-------- THE INPUT --------

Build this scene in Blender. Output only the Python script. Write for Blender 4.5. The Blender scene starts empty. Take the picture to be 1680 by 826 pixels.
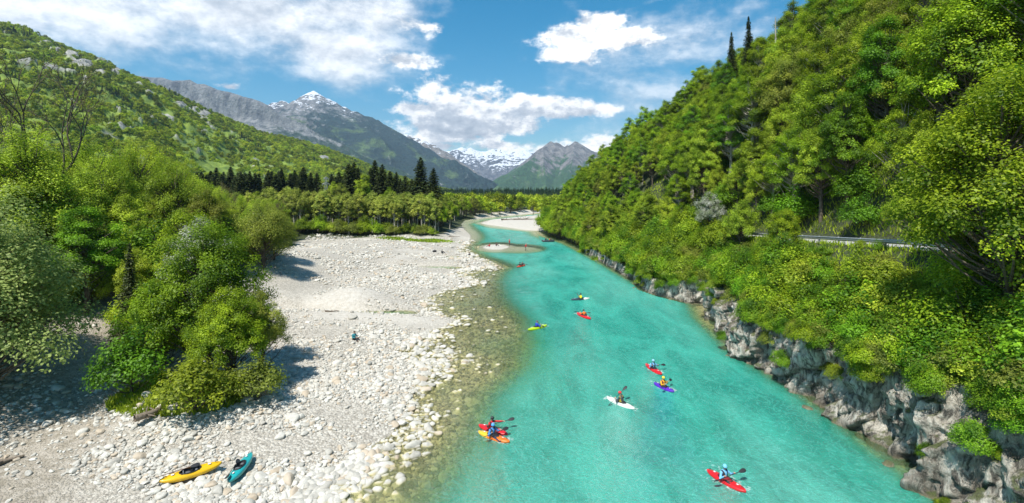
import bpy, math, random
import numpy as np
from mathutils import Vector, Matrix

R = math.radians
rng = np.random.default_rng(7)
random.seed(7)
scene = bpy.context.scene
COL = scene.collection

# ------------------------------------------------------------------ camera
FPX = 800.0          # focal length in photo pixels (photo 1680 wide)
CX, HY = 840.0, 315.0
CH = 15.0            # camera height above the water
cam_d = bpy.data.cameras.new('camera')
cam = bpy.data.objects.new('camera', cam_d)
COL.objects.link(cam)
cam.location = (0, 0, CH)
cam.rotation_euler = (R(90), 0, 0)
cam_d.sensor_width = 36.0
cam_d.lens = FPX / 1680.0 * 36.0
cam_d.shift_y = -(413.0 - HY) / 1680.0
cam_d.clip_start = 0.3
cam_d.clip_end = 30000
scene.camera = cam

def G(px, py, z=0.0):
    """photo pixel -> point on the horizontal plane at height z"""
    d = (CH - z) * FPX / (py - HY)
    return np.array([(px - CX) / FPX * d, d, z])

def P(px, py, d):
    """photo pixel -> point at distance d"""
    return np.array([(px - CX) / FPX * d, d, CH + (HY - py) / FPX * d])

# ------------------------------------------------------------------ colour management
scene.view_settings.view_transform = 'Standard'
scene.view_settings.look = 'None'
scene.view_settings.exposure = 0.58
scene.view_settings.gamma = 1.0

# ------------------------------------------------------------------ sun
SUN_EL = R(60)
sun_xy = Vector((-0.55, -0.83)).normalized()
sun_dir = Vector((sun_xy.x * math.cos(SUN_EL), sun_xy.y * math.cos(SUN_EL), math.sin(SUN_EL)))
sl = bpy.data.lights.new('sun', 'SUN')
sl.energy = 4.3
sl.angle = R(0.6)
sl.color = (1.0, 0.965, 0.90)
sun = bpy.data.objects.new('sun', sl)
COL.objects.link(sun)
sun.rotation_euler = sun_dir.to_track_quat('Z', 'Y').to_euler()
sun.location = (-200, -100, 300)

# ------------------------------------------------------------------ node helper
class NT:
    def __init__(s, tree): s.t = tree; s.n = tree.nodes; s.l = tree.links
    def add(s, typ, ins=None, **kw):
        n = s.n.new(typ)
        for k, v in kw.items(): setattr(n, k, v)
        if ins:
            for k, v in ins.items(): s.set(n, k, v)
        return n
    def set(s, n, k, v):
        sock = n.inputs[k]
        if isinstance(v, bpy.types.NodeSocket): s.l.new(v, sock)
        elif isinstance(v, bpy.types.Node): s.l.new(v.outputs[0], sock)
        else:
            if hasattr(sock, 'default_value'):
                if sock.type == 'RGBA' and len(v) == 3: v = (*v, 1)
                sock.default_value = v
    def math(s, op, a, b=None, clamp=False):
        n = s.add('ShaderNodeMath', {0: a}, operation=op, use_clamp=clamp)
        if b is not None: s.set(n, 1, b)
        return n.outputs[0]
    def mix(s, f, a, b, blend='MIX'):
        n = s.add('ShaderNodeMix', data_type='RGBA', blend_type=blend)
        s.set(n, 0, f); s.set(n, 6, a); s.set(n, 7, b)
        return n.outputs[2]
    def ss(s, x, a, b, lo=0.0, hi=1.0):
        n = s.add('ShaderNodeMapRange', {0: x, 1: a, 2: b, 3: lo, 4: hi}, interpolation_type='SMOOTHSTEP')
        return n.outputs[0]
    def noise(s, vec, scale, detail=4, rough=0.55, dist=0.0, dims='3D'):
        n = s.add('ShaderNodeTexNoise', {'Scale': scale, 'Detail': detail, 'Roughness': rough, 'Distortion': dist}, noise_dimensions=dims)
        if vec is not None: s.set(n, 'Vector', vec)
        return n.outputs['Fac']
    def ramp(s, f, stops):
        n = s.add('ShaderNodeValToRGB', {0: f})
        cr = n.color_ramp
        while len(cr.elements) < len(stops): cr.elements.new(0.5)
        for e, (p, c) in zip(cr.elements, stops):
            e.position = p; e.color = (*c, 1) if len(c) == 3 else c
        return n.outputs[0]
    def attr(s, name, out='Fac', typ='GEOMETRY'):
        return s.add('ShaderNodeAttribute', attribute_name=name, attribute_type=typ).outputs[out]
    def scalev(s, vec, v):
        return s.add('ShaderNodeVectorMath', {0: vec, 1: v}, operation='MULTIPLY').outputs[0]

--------
-------- THE INPUT --------

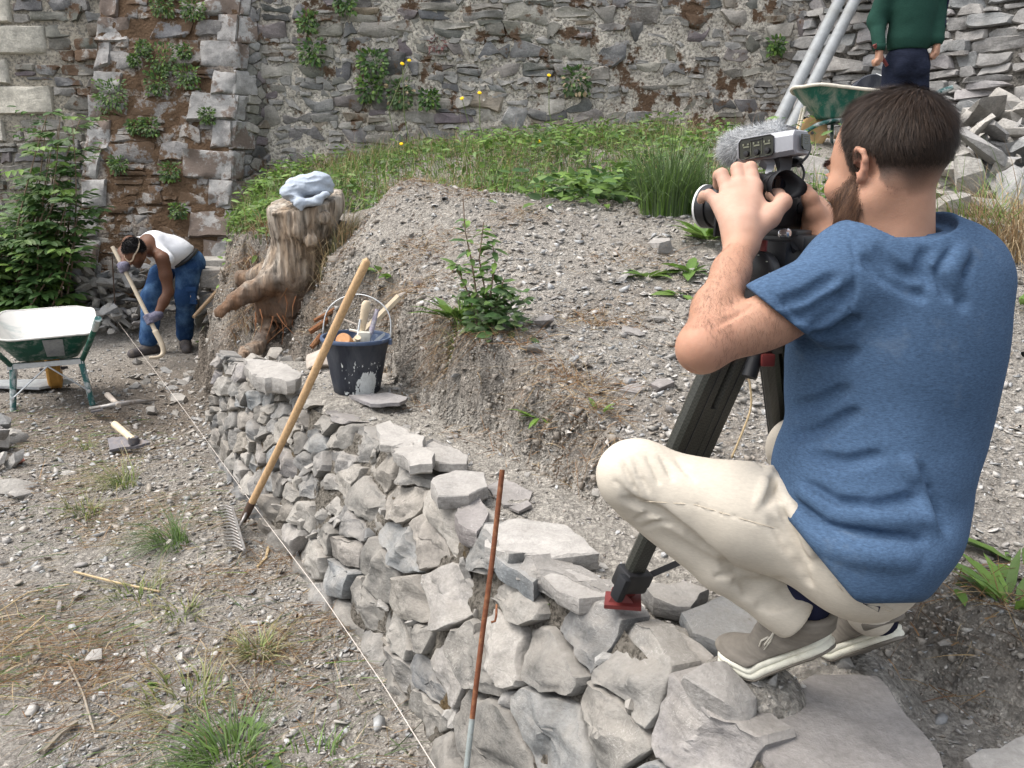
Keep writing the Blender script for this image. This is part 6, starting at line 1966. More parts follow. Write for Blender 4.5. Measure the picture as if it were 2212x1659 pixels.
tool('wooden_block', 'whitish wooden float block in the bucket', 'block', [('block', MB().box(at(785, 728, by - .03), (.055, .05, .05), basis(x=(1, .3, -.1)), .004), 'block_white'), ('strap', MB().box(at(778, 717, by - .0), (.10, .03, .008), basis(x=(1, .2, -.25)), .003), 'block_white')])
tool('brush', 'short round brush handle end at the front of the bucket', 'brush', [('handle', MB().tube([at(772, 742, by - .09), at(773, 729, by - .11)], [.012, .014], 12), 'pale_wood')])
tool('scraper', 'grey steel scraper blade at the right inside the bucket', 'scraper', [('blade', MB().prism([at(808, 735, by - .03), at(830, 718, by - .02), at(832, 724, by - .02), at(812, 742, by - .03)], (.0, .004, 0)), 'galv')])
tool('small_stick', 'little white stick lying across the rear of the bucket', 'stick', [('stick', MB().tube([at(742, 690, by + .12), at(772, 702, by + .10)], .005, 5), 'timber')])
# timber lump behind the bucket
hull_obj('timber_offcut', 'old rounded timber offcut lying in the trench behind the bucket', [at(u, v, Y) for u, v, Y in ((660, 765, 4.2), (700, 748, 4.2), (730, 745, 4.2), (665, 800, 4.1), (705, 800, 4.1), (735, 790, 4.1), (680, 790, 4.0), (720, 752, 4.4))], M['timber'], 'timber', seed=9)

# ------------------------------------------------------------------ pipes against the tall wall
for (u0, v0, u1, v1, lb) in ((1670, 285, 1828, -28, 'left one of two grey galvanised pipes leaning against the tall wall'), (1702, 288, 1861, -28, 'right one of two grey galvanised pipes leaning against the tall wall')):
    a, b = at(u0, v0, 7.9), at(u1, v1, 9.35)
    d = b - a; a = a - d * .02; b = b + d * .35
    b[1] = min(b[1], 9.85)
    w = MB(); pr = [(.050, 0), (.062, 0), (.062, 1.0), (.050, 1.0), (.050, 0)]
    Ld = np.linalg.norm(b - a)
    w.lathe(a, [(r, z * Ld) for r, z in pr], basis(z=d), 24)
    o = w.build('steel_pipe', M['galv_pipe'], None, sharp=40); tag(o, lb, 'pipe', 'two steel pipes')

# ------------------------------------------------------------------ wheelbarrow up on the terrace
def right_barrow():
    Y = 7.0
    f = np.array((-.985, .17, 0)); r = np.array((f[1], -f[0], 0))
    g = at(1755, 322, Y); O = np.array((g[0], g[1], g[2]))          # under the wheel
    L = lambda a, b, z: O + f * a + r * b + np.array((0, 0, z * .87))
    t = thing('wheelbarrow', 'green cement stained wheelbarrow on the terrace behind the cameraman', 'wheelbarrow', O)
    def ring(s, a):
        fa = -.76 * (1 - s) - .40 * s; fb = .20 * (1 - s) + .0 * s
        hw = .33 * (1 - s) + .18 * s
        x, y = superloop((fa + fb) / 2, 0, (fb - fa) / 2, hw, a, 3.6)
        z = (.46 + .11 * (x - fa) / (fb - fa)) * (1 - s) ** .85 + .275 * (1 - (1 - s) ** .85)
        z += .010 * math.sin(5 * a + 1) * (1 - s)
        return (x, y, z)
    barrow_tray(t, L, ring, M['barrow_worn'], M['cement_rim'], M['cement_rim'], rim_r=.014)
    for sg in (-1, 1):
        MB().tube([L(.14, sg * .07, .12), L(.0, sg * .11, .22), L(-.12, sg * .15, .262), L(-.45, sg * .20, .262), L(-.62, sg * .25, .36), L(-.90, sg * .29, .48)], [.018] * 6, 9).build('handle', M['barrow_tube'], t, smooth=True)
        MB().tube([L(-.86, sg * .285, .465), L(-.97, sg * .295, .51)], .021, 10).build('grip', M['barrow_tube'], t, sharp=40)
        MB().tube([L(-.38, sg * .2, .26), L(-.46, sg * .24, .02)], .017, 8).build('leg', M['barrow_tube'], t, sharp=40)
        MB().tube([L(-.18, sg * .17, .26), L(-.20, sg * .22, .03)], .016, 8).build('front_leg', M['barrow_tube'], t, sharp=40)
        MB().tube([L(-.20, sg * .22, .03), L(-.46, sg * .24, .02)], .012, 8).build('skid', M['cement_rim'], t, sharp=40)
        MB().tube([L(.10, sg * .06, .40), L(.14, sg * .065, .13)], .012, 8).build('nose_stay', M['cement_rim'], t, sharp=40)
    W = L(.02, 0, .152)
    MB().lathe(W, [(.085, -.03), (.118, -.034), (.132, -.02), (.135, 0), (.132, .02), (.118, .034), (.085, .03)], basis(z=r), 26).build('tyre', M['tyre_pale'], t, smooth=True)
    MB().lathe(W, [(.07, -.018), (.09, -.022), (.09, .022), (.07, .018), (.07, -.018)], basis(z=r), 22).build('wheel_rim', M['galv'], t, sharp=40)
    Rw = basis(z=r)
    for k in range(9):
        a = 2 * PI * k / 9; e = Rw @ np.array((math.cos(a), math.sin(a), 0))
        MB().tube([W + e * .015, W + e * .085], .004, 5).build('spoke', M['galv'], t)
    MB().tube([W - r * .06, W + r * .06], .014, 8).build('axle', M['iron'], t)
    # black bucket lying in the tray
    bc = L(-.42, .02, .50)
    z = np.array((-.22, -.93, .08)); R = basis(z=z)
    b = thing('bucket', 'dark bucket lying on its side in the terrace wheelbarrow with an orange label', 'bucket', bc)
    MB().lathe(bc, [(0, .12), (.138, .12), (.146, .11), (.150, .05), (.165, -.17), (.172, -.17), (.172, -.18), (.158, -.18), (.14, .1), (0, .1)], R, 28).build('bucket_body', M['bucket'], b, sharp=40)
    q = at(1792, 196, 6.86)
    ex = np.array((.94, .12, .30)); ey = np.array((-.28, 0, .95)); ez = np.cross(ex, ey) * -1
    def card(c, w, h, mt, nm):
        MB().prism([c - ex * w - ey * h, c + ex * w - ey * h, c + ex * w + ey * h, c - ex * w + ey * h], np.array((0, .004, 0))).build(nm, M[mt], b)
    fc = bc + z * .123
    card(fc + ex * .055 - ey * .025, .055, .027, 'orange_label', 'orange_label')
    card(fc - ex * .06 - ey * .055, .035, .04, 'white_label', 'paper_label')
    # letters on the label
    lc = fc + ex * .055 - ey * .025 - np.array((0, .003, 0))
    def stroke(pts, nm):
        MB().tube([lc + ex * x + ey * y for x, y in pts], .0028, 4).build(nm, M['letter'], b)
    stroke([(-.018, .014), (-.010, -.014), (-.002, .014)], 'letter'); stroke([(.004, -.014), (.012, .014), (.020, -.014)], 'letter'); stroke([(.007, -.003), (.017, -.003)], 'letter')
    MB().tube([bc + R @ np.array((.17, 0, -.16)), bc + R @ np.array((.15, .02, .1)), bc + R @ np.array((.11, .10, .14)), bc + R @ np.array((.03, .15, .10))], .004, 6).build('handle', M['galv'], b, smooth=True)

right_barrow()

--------

## DESCRIPTION OF THE TASK
Write out again exactly the lines above from the one with "Build this scene" through the one with "return np.array([(px - CX) / FPX * d, d, CH", adding no other lines and no pictures.

## EXERCISE RESPONSE
Build this scene in Blender. Output only the Python script. Write for Blender 4.5. The Blender scene starts empty. Take the picture to be 1680 by 826 pixels.
import bpy, math, random
import numpy as np
from mathutils import Vector, Matrix

R = math.radians
rng = np.random.default_rng(7)
random.seed(7)
scene = bpy.context.scene
COL = scene.collection

# ------------------------------------------------------------------ camera
FPX = 800.0          # focal length in photo pixels (photo 1680 wide)
CX, HY = 840.0, 315.0
CH = 15.0            # camera height above the water
cam_d = bpy.data.cameras.new('camera')
cam = bpy.data.objects.new('camera', cam_d)
COL.objects.link(cam)
cam.location = (0, 0, CH)
cam.rotation_euler = (R(90), 0, 0)
cam_d.sensor_width = 36.0
cam_d.lens = FPX / 1680.0 * 36.0
cam_d.shift_y = -(413.0 - HY) / 1680.0
cam_d.clip_start = 0.3
cam_d.clip_end = 30000
scene.camera = cam

def G(px, py, z=0.0):
    """photo pixel -> point on the horizontal plane at height z"""
    d = (CH - z) * FPX / (py - HY)
    return np.array([(px - CX) / FPX * d, d, z])

def P(px, py, d):
    """photo pixel -> point at distance d"""
    return np.array([(px - CX) / FPX * d, d, CH + (HY - py) / FPX * d])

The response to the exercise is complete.